Scenes as source code:
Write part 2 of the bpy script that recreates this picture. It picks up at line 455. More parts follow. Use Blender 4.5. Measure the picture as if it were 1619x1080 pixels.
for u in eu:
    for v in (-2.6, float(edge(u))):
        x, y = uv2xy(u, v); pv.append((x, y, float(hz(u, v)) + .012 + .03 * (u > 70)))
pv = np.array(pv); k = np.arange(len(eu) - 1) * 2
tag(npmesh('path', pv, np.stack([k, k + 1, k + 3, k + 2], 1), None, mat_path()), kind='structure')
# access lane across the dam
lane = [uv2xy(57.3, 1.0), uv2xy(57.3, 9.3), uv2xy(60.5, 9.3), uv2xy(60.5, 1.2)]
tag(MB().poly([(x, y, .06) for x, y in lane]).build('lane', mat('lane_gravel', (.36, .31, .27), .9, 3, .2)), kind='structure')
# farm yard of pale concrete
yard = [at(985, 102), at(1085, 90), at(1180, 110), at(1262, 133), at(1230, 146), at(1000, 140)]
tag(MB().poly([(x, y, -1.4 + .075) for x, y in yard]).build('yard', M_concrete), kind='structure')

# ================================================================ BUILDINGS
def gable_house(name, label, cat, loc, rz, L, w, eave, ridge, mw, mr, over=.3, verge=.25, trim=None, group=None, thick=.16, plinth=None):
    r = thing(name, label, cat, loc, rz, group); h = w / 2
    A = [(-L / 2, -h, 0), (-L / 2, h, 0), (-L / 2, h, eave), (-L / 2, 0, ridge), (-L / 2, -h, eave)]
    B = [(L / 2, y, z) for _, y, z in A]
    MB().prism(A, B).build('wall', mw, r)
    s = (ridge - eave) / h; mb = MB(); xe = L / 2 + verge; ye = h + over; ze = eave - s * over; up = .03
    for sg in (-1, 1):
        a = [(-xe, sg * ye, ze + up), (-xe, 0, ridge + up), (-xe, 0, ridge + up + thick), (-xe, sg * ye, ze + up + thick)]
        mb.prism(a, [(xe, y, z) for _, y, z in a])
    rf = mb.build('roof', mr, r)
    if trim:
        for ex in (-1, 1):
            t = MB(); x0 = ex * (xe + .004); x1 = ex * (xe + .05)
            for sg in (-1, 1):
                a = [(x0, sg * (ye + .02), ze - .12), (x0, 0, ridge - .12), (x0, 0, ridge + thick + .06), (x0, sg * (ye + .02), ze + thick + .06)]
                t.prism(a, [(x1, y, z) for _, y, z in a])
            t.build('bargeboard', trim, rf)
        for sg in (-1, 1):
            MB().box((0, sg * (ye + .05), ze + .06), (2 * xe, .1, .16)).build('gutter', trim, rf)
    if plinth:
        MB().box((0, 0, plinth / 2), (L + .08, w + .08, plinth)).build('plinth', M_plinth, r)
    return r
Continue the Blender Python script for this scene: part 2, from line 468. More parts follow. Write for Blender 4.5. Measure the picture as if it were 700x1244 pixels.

**WRITTEN REQUEST**. Transcribe each entry precisely, missing none.

**RIGHT ANSWER**.
Write part 2 of the bpy script that recreates this picture. It picks up at line 455. More parts follow. Use Blender 4.5. Measure the picture as if it were 1619x1080 pixels.
for u in eu:
    for v in (-2.6, float(edge(u))):
        x, y = uv2xy(u, v); pv.append((x, y, float(hz(u, v)) + .012 + .03 * (u > 70)))
pv = np.array(pv); k = np.arange(len(eu) - 1) * 2
tag(npmesh('path', pv, np.stack([k, k + 1, k + 3, k + 2], 1), None, mat_path()), kind='structure')
# access lane across the dam
lane = [uv2xy(57.3, 1.0), uv2xy(57.3, 9.3), uv2xy(60.5, 9.3), uv2xy(60.5, 1.2)]
tag(MB().poly([(x, y, .06) for x, y in lane]).build('lane', mat('lane_gravel', (.36, .31, .27), .9, 3, .2)), kind='structure')
# farm yard of pale concrete
yard = [at(985, 102), at(1085, 90), at(1180, 110), at(1262, 133), at(1230, 146), at(1000, 140)]
tag(MB().poly([(x, y, -1.4 + .075) for x, y in yard]).build('yard', M_concrete), kind='structure')

# ================================================================ BUILDINGS
def gable_house(name, label, cat, loc, rz, L, w, eave, ridge, mw, mr, over=.3, verge=.25, trim=None, group=None, thick=.16, plinth=None):
    r = thing(name, label, cat, loc, rz, group); h = w / 2
    A = [(-L / 2, -h, 0), (-L / 2, h, 0), (-L / 2, h, eave), (-L / 2, 0, ridge), (-L / 2, -h, eave)]
    B = [(L / 2, y, z) for _, y, z in A]
    MB().prism(A, B).build('wall', mw, r)
    s = (ridge - eave) / h; mb = MB(); xe = L / 2 + verge; ye = h + over; ze = eave - s * over; up = .03
    for sg in (-1, 1):
        a = [(-xe, sg * ye, ze + up), (-xe, 0, ridge + up), (-xe, 0, ridge + up + thick), (-xe, sg * ye, ze + up + thick)]
        mb.prism(a, [(xe, y, z) for _, y, z in a])
    rf = mb.build('roof', mr, r)
    if trim:
        for ex in (-1, 1):
            t = MB(); x0 = ex * (xe + .004); x1 = ex * (xe + .05)
            for sg in (-1, 1):
                a = [(x0, sg * (ye + .02), ze - .12), (x0, 0, ridge - .12), (x0, 0, ridge + thick + .06), (x0, sg * (ye + .02), ze + thick + .06)]
                t.prism(a, [(x1, y, z) for _, y, z in a])
            t.build('bargeboard', trim, rf)
        for sg in (-1, 1):
            MB().box((0, sg * (ye + .05), ze + .06), (2 * xe, .1, .16)).build('gutter', trim, rf)
    if plinth:
        MB().box((0, 0, plinth / 2), (L + .08, w + .08, plinth)).build('plinth', M_plinth, r)
    return r
Continue the Blender Python script for this scene: part 2, from line 468. More parts follow. Write for Blender 4.5. Measure the picture as if it were 700x1244 pixels.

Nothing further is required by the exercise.